Several classes and a major declaration later, I couldn’t fault the article’s conceit: it is a well- known perception that the lives of physics majors revolve around being stuck in Olin. Once last term when I was walking with someone after lunch, my companion was about to ask me where I was going before stopping herself to say, “You’re going to Olin right now, aren’t you?” She knew me too well by then. For many of us majors, we inevitably plant ourselves in Olin, a workspace – no, a living space – that is special to us, as spaces for other majors are to them. It is indeed likely that we would be collaborating on problem sets or burning midnight oil with an electronic lab setup, hopefully before Bill Titus arrives in his office around 4:30 a.m. Oh, and research of course. Our spaces are conducive to all of these things, and inevitably, camaraderie grows amidst character-building exercises. Not to mention that it’s easy to adjust the temperature in the rooms, so that hunkering down there to do your work in the winter sounds attractive.
No matter how much time we spend on the second and third floors of Olin, I would be amiss not to point out how much we do live outside on campus. If you’ve taken a social or swing dance recently, you probably were taught by physics students, and you may have danced with them at open dance sessions. Athletes, RAs, language learners, writers, peer leaders, mentors, organizers, outdoors adventurers… some of us sure wear lot of hats when we’re not working in Olin or sleeping.
A “well-rounded” life, whatever that means to you, seems much more likely at a place like Carleton, and I too wear many hats. Even so, I continue to suffer a nagging doubt about how I live that life, living in Olin and actively on campus.
It seems fairly recently that I’ve grown concerned about a “right” way of living and acting, considering how I envisioned a life in science long ago. My sentiments blurred together: an aesthetic appreciation for a physical understanding of the world, wonder with a dash of hubris. Undergirding my motivations was a notion of being above our humanity, being better than it. I felt that way in 2010 after watching the folks in Washington rip each other to shreds over Obamacare, dissuading me from following a career into politics that I had wanted at the time.
The nastiness of that affair further convinced me that I wanted to avoid a life without the stresses and difficulties of social interaction. No people. Later, my notions became more fatalist. The squabbles and injustices of today seemed like nothing compared to the distant, impending heat death of the universe. We wouldn’t matter. And science – especially physics – seemed all the more a noble profession, which Nobel laureate Steven Weinberg described as “one of the very few things which lifts human life a little above the level of farce and gives it some of the grace of tragedy.”
Scary yet beautiful realizations happened on the way to my present moment here at Carleton. While I can’t share them in full here, I can deduce this much. Indeed the idea that death is coming and humanity’s time is a blip, but a blip we ascribe so much meaning to, by virtue of all of us being in it.
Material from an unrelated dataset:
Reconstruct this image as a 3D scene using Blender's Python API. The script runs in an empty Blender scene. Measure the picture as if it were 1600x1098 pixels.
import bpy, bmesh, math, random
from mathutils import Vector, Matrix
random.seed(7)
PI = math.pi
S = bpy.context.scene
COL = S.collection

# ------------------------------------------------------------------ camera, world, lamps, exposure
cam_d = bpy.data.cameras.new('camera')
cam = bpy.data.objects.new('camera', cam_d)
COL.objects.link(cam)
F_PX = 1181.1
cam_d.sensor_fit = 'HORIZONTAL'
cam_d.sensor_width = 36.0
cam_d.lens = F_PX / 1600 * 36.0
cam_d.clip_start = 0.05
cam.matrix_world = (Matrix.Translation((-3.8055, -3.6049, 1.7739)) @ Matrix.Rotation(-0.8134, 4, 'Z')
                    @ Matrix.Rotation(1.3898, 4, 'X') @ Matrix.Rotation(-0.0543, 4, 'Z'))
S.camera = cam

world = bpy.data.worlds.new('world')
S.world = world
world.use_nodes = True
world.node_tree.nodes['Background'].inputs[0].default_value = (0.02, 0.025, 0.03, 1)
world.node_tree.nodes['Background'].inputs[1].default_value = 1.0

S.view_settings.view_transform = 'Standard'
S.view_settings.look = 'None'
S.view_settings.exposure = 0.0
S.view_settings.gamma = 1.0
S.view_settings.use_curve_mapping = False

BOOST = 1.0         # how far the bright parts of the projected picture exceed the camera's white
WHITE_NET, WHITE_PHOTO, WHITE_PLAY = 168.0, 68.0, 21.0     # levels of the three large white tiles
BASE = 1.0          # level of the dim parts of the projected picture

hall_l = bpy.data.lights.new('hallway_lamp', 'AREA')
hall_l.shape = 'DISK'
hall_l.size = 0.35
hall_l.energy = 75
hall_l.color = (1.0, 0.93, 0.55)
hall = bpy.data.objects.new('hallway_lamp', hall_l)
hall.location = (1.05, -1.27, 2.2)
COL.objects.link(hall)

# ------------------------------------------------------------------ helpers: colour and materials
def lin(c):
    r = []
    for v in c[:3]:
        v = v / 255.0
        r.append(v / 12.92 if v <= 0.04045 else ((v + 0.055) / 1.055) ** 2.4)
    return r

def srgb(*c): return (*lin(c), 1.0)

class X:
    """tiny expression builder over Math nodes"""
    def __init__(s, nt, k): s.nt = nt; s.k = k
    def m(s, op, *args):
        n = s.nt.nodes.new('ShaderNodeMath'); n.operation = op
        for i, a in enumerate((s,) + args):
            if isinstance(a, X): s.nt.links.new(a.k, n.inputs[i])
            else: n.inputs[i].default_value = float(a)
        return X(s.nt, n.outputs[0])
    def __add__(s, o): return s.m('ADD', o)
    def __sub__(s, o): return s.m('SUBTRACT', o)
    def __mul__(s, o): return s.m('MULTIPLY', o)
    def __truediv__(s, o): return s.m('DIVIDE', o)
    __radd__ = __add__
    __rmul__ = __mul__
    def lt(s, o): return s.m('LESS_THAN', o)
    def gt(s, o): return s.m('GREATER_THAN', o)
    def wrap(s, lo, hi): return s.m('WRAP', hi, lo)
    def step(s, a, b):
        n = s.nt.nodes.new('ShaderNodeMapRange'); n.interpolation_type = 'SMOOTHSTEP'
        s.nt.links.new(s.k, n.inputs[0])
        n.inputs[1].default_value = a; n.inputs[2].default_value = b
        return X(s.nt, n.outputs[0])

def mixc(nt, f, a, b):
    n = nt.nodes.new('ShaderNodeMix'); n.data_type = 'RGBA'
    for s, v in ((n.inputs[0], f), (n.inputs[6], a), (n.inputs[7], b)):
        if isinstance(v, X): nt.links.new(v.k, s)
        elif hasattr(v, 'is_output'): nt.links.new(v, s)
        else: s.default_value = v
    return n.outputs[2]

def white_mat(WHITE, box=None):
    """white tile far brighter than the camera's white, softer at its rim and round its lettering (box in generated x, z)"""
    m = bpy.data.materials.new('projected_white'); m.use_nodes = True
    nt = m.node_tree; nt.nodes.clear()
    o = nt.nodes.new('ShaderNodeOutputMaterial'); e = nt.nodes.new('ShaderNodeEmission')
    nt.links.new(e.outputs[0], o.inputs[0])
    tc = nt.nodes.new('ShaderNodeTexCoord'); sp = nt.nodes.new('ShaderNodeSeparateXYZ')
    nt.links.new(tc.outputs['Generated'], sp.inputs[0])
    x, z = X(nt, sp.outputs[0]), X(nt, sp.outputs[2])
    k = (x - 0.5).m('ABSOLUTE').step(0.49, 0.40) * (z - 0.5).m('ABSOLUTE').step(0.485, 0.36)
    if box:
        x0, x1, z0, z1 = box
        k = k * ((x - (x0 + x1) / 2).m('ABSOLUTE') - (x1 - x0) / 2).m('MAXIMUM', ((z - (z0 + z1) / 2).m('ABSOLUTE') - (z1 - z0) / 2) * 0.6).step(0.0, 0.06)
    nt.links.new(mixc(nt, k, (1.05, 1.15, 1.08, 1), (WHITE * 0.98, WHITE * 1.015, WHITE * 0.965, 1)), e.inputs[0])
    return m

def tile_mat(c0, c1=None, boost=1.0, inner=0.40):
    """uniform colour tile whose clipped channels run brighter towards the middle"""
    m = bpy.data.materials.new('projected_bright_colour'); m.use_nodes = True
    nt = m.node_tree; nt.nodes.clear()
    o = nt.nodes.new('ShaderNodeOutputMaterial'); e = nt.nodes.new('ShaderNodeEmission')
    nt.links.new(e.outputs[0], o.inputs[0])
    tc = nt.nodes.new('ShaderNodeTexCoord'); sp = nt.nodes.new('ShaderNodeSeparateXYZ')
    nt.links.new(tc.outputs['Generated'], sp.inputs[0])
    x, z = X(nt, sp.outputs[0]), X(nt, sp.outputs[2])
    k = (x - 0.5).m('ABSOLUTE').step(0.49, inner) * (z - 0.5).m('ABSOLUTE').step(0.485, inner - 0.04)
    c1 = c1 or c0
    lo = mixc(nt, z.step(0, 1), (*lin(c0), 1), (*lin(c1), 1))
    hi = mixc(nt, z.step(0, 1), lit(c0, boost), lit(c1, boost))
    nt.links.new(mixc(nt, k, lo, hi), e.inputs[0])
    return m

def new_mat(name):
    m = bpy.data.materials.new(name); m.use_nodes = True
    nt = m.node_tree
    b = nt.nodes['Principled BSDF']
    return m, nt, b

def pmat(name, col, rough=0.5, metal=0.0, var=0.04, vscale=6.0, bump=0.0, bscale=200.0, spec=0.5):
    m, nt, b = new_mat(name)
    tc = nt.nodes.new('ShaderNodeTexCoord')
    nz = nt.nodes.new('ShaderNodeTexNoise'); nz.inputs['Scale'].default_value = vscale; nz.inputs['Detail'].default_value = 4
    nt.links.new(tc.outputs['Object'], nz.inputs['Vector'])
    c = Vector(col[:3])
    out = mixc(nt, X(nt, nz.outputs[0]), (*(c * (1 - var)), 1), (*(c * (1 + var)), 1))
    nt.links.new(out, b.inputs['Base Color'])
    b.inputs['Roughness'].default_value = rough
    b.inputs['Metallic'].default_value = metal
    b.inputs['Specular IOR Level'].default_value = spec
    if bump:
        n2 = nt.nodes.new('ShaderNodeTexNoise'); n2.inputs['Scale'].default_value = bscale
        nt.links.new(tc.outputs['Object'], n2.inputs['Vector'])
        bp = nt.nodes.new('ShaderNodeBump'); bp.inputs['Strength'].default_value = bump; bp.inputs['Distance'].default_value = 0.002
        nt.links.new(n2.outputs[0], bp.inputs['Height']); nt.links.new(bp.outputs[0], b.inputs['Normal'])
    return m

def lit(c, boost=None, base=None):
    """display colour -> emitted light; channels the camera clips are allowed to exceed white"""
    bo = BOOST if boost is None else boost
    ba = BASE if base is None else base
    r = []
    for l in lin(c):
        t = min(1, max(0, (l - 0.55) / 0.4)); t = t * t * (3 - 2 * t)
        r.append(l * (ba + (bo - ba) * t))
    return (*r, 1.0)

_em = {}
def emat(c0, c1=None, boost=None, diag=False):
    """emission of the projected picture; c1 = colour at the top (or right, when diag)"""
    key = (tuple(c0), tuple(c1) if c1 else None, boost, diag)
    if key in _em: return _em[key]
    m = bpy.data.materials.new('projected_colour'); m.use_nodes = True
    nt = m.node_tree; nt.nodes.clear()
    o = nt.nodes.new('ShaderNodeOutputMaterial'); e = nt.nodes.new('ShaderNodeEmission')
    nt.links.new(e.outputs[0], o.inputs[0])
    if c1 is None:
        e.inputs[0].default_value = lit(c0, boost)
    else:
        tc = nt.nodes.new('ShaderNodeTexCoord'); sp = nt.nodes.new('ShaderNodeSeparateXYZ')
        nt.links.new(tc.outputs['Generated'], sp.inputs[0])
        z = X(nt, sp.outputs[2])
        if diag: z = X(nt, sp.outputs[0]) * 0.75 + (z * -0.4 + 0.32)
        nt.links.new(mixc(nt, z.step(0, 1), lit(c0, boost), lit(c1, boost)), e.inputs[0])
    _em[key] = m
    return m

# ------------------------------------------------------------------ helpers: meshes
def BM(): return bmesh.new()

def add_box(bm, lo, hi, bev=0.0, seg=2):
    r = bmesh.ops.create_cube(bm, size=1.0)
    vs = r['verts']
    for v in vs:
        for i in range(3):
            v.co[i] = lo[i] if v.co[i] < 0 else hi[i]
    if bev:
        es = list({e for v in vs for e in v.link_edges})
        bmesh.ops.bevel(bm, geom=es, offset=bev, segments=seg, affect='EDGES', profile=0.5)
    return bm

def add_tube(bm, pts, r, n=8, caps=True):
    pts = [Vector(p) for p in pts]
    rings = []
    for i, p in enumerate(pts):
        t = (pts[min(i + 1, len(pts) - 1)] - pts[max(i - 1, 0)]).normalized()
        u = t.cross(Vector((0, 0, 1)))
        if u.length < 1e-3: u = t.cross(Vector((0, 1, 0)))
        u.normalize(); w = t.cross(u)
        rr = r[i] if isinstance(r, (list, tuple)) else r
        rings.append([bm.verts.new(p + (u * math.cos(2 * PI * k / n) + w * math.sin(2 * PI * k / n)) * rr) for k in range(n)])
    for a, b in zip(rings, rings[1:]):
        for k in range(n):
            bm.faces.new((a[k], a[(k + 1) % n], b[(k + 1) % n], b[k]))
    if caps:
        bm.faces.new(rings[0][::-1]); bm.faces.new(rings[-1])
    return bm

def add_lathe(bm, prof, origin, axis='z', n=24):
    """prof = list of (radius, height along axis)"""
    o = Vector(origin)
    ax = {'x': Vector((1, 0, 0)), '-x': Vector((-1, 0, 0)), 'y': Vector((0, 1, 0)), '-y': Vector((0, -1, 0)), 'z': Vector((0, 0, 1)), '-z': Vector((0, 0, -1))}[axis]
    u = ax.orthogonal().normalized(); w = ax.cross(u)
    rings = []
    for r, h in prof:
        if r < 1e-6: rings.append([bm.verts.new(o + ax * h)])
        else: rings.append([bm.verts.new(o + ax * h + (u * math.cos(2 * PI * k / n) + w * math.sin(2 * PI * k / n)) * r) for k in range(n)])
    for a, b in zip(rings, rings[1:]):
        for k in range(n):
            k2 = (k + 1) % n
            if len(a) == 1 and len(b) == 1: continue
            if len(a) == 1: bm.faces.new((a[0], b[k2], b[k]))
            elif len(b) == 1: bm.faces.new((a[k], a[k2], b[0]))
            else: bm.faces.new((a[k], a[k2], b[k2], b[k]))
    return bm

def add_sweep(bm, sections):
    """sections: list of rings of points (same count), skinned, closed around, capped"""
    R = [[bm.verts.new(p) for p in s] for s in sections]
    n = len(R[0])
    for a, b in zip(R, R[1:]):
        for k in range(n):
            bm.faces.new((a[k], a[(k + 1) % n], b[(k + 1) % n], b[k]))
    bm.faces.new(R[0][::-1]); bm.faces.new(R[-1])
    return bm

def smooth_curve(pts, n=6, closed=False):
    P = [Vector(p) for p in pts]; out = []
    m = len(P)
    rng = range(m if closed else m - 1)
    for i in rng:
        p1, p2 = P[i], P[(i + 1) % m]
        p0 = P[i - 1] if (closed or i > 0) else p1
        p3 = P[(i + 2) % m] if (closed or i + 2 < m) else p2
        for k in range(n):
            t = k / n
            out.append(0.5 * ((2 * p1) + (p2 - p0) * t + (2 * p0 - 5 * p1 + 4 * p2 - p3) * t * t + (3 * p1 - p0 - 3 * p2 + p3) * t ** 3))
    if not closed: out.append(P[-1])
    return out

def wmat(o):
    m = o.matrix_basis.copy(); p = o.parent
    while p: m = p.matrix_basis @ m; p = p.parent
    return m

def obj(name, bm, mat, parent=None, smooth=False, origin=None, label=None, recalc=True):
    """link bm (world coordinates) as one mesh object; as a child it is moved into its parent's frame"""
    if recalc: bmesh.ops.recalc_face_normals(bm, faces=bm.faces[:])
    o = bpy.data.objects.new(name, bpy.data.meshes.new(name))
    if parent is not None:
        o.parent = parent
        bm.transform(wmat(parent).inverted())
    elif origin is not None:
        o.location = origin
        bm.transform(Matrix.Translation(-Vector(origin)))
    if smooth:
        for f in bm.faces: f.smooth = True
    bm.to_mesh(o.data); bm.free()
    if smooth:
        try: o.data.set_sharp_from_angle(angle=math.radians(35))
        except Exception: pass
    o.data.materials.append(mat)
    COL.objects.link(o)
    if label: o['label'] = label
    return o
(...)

I can’t ultimately shake off the sense of social responsibility to one another, our complex connectedness in our communities. We can’t divorce ourselves from our humanity, no matter the nobility we want to ascribe to ideals like science. We can’t be socially unaware and expect others to do the work of improving the human condition themselves.
I feel agnostic about how my social responsibilities fit my life now. And so here is that doubt, that ambivalence, between living in Olin with meaningful careers and passions in mind, and living truly beyond Olin, with equally meaningful aspirations in mind, those greater than any of us. Not science: the aspiration is about us. For us.